Dizer "amor" tantas vezes que o amor se dissolva (não que ele suma).
*
As narrativas possíveis do amor. O amor é um topos (um lugar-comum) literário. O amor burguês.
*
O amor romanceado é o amor burguês. Do romance nasce o melodrama e a telenovela, filha direta do folhetim. O amor nos tempos do cólera é o grande catálogo das narrativas de amor, namoros proibidos desfeitos num desinteresse súbito casamentos de toda vida suicídios putaria fetichista até o amor distraído, que só percebe depois que chega, está tudo lá. O que Barthes fez (em Fragmentos de um discurso amoroso), García Márquez fez bem feito. O livro do francês destrincha o amor, seu dicionário enciclopédico de elucubrações conceituais, como faz Sophie Calle - esta em forma de galeria, não de livro. Já García Márquez usa a própria argila do conceito, sua história, seu prazer.
*
Os tempos do cólera. A história se passa na virada do século XIX para o XX. Foi publicada em 1985. Como referência epidêmica, a aids. Não que García Márquez cite isso em algum momento, ou dê a entender, e talvez nem fosse sua intenção permitir essa associação. Inclusive:
uma crítica que se proponha anti-heteronormativa deve atentar - se não priorizar - o fato de O amor nos tempos do cólera ser o grande catálogo do amor heterossexual.

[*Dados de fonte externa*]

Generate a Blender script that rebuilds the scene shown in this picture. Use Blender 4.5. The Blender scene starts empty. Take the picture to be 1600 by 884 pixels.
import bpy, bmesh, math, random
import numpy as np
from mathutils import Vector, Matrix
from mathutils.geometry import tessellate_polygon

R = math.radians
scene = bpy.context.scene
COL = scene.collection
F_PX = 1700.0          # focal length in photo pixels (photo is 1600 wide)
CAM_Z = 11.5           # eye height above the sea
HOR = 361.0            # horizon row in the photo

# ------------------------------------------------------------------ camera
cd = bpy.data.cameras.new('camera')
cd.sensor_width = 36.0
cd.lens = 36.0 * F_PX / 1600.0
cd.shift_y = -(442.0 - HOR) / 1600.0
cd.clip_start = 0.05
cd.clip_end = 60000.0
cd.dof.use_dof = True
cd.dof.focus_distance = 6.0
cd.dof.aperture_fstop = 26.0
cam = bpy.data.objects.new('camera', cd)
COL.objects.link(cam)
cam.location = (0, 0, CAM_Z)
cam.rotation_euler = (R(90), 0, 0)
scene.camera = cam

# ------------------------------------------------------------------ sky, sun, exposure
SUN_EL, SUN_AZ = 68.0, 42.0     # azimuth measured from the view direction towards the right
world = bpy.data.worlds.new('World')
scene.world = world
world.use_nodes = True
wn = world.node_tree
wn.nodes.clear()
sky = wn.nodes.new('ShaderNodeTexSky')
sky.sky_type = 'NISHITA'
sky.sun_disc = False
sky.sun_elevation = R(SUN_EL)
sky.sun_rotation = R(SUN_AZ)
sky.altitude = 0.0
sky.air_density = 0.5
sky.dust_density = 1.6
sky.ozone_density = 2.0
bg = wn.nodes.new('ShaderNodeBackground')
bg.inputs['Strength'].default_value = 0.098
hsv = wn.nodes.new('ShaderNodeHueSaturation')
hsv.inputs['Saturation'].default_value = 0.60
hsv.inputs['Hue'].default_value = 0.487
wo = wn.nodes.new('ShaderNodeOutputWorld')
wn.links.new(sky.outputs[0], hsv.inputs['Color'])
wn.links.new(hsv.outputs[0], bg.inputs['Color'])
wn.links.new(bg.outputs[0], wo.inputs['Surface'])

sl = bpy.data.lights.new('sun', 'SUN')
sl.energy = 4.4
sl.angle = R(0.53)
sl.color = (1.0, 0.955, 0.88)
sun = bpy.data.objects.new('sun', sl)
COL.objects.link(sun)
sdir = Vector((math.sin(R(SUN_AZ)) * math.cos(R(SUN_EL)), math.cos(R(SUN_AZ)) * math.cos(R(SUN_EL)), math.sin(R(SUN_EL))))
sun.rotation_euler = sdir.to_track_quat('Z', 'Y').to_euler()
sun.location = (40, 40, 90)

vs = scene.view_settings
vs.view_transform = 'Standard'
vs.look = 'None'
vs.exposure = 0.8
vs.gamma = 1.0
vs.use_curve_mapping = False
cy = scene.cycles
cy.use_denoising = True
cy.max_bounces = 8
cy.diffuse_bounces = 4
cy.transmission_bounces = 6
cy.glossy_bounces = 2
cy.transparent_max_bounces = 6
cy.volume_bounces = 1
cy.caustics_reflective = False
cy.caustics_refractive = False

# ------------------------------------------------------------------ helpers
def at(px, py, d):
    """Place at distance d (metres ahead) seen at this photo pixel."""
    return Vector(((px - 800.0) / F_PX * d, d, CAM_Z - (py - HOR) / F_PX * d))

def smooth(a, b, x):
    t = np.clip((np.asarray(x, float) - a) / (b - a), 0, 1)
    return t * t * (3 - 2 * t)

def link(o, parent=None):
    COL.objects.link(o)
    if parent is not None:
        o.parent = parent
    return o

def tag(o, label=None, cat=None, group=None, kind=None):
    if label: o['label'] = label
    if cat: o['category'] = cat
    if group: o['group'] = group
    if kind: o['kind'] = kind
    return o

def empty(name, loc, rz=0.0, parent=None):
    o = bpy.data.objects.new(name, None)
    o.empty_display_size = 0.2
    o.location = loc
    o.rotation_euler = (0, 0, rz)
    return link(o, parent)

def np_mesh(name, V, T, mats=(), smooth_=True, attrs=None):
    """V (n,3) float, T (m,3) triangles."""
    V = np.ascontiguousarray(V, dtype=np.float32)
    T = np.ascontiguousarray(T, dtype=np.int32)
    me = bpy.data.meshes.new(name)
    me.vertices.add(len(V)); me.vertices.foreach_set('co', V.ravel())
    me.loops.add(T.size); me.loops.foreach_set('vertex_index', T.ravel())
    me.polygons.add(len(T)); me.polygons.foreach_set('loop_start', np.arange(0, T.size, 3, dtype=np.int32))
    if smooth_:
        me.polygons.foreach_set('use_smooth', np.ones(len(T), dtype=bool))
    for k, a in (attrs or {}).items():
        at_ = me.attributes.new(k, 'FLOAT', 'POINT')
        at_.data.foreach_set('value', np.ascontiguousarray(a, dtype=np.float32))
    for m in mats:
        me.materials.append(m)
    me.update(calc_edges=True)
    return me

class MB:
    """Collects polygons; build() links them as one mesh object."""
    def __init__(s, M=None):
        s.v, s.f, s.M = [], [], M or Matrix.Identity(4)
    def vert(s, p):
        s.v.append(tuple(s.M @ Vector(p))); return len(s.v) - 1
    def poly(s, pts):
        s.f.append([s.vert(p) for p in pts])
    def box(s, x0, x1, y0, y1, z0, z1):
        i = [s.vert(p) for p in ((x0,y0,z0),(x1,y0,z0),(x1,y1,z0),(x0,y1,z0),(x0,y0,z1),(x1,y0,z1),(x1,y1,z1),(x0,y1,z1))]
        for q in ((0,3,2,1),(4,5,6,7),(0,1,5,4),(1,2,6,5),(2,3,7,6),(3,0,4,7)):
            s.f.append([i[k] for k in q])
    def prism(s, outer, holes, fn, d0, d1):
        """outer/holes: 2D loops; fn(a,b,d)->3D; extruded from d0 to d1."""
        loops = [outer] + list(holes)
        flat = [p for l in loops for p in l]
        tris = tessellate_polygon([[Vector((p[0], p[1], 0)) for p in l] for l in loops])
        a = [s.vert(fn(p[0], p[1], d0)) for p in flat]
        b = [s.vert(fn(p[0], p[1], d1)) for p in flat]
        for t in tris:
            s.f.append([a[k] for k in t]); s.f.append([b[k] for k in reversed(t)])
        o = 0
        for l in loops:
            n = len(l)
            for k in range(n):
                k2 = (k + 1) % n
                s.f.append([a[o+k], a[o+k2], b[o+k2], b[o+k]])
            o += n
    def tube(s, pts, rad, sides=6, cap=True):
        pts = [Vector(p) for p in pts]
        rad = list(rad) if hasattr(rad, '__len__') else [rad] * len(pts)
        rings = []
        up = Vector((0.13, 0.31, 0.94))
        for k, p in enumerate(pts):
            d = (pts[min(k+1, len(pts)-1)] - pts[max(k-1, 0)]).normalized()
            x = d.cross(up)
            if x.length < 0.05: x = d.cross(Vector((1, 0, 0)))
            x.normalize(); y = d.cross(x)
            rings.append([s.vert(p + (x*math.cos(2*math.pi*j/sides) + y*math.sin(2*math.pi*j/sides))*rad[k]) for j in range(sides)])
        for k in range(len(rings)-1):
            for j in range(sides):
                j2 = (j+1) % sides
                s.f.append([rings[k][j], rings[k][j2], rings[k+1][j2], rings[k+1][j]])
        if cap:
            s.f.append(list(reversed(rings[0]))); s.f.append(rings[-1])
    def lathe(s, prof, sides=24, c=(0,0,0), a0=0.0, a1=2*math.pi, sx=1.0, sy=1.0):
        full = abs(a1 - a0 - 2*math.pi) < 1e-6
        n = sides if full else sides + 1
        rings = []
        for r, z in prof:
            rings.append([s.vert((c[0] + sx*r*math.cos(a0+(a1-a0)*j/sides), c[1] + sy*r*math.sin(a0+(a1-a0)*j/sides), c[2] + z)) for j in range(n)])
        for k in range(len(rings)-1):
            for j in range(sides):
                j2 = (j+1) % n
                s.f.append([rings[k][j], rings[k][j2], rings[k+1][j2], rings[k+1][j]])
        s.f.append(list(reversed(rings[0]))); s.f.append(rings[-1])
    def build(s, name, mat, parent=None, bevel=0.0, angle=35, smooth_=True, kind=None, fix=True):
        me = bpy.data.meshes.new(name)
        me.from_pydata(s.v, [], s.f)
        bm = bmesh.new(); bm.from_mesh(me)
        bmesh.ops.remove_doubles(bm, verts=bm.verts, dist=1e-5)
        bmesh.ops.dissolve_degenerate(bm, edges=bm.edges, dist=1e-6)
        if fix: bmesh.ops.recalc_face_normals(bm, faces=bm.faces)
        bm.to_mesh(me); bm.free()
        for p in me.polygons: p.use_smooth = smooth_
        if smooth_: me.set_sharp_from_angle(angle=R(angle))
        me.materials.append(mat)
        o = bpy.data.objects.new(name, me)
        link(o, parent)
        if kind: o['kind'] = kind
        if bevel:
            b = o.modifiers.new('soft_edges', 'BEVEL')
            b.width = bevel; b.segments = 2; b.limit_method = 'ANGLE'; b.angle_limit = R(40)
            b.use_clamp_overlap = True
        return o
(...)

Aliás, essa é uma chave de leitura que eu não tinha tido ainda: pois a história de García Márquez desfila uma série de relações que, apesar de variadas, jamais subvertem hierarquias de gênero, raça e classe, para falar dos três pilares clássicos dos discursos de minoria. Portanto, são histórias que reafirmam um determinado modelo de relação, que pode muito bem ser autoritário do ponto de vista de quem está fora da ou submetido à relação. Isso faz da minha leitura, que foi substancialmente de prazer, uma leitura alienada?
*
A leitura é um ato político. Uma leitura não alienada é aquela que tem consciência disso.